The favorite bedtime story about the origin of coffee goes like this: Once upon a time in the land of Arabia Felix (or in Ethiopia, if an Ethiopian is telling the story), there lived a goatherd named Kaldi. Kaldi was a sober, responsible goatherd whose goats were also sober, if not responsible. One night, Kaldi's goats failed to come home, and in the morning he found them dancing with abandoned glee near a shiny, dark-leafed shrub with red berries. Kaldi soon determined that it was the red berries on the shiny, dark-leafed shrub that caused the goats' eccentric behavior, and soon he was dancing too.

Finally, a learned imam from a local monastery came by, sleepily, no doubt, on his way to prayer. He saw the goats dancing, Kaldi dancing, and the shiny, dark-leafed shrub with the red berries. Being of a more systematic turn of mind than the goats or Kaldi, the learned imam subjected the red berries to various experimental examinations, one of which involved parching and boiling. Soon, neither the imam nor his fellows fell asleep at prayers, and the use of coffee spread from monastery to monastery, throughout Arabia Felix (or Ethiopia), and from there to the rest of the world.

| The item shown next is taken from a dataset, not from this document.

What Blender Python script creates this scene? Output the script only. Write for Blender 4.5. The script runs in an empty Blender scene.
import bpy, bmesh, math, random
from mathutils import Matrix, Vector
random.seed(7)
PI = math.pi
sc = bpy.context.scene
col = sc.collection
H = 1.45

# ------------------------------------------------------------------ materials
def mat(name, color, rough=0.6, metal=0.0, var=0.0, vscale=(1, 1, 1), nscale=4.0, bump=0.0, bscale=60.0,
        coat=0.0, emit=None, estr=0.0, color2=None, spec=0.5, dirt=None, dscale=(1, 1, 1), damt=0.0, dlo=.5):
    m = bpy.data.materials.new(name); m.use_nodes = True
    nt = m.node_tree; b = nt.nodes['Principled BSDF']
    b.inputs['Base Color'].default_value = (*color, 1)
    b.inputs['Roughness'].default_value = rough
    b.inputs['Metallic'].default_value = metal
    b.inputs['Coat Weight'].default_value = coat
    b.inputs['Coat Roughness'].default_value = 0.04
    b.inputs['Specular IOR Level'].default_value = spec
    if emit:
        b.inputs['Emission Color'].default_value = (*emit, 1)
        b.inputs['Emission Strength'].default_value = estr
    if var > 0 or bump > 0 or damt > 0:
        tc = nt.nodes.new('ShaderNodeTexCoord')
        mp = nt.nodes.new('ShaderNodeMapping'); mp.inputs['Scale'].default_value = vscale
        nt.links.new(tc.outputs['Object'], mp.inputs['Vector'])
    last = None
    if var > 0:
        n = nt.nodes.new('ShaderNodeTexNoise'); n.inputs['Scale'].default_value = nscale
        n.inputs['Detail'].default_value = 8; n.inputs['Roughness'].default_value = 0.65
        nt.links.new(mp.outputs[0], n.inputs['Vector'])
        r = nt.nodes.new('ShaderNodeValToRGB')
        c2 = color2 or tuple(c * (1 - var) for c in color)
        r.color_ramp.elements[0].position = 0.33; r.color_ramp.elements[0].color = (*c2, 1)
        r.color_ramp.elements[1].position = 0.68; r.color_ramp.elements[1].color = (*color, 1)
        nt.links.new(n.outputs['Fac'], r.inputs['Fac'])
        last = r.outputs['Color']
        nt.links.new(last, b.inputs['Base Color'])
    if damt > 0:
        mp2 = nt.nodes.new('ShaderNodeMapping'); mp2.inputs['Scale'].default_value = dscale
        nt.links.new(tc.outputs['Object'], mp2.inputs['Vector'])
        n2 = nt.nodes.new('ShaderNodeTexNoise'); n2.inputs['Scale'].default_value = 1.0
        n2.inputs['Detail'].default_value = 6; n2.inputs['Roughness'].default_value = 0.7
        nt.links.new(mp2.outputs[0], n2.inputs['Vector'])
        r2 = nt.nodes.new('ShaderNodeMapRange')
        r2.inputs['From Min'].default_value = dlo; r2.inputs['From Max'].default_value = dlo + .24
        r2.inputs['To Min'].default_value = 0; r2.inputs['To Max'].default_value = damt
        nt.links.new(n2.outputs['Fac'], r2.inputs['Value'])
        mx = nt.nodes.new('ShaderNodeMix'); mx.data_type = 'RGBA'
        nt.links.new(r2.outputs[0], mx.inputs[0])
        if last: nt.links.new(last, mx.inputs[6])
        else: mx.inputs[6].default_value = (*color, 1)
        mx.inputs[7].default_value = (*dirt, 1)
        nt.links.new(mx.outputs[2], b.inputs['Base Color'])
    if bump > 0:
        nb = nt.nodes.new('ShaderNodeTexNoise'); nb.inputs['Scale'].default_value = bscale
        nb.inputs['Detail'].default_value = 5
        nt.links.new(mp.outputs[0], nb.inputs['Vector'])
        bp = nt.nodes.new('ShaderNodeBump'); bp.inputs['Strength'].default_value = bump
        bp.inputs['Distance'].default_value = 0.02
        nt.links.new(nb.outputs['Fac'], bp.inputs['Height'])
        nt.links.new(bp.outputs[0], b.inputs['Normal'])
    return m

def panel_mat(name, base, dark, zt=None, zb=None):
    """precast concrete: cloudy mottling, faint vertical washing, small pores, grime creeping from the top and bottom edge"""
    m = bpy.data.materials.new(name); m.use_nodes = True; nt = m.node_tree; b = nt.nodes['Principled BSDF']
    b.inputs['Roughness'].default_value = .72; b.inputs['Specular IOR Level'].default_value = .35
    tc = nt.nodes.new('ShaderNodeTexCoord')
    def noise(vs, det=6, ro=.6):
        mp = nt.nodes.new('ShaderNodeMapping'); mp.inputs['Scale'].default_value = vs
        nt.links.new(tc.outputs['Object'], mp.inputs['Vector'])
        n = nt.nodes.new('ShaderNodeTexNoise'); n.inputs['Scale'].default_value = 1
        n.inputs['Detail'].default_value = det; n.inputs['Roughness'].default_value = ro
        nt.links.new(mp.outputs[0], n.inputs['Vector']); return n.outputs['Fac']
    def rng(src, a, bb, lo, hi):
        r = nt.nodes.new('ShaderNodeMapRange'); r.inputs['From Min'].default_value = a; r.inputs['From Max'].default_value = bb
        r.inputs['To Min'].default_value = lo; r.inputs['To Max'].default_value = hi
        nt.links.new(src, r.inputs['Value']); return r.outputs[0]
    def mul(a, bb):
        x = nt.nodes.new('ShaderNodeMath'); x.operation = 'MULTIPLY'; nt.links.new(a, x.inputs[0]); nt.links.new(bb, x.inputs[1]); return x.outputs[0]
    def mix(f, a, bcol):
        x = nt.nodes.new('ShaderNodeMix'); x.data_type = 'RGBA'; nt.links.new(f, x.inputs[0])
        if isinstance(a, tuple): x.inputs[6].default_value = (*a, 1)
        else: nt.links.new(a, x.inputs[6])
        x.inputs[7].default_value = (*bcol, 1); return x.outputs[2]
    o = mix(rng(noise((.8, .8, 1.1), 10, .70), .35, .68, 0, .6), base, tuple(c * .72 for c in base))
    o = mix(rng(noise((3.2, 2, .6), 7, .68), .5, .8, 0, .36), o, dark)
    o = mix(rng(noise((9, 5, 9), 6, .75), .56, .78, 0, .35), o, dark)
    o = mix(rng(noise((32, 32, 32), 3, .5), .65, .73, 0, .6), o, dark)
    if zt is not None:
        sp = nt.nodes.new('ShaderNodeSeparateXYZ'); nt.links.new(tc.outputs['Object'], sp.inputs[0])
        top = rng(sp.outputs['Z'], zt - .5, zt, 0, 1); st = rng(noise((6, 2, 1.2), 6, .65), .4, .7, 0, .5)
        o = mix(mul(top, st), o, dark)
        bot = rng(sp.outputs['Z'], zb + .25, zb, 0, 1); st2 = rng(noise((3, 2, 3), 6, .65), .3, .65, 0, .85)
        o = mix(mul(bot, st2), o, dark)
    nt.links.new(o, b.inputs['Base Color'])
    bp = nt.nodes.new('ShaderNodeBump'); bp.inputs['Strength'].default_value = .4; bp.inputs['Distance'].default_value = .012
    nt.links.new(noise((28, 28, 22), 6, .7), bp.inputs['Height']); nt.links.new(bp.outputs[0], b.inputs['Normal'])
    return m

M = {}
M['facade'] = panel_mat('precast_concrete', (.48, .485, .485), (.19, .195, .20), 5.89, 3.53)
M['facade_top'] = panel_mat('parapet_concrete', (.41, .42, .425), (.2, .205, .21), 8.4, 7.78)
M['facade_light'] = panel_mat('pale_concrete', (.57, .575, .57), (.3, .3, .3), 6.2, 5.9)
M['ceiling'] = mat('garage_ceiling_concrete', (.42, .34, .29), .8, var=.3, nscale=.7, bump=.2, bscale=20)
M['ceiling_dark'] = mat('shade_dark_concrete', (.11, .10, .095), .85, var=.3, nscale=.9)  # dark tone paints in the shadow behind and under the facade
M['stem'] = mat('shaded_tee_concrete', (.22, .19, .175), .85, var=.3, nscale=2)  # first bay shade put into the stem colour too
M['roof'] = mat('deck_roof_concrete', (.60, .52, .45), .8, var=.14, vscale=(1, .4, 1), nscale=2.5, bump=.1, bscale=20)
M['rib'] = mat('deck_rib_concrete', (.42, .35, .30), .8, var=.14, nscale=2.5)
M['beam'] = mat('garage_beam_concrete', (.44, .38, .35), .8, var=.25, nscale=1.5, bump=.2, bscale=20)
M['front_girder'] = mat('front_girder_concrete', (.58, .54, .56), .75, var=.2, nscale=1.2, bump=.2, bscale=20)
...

Coffee History: Goats Put to the Test

Some centuries later, in 1998, I was visiting coffee farms in the mountains of Yemen, the home of Kaldi in the Arabia Felix version of the story. Central Yemen is an austerely beautiful landscape of steep, terraced mountains and stone villages. Yemen coffee is still produced in the simple, direct way it was hundreds of years ago, and it remains one of the finest of the world's coffees. I was curious about the Kaldi story, however, and persuaded a goatherd to bring his goats into a coffee orchard. After having set up a video camera to document this dramatic reenactment of coffee myth, I asked the goatherd to offer the goats fresh coffee branches festooned with ripe coffee fruit.

The goats sniffed the coffee branches suspiciously, then began to munch some miserable dried grass growing around the foot of the trees.

I tried the same experiment later with what were advertised as much hungrier goats. This time I offered them three choices: fresh coffee branches, dry grass, and qat tree leaves, which Yemenis chew in the afternoon for their stimulant properties. Goat preference sequence: qat leaves number one, dry grass number two, coffee three.

Perhaps the goats I tried were just being perverse, as goats will. Perhaps myths are not supposed to be tested, only told. And I need to add that on a recent trip to Ethiopia I did see some goats happily munching on fresh coffee leaves a woman was feeding them. Perhaps Ethiopian goats are more prone to coffee eating than Yemeni goats, which could be taken as a goat vote for the Ethiopian claim that Kaldi was their goatherd, not the Yemeni's.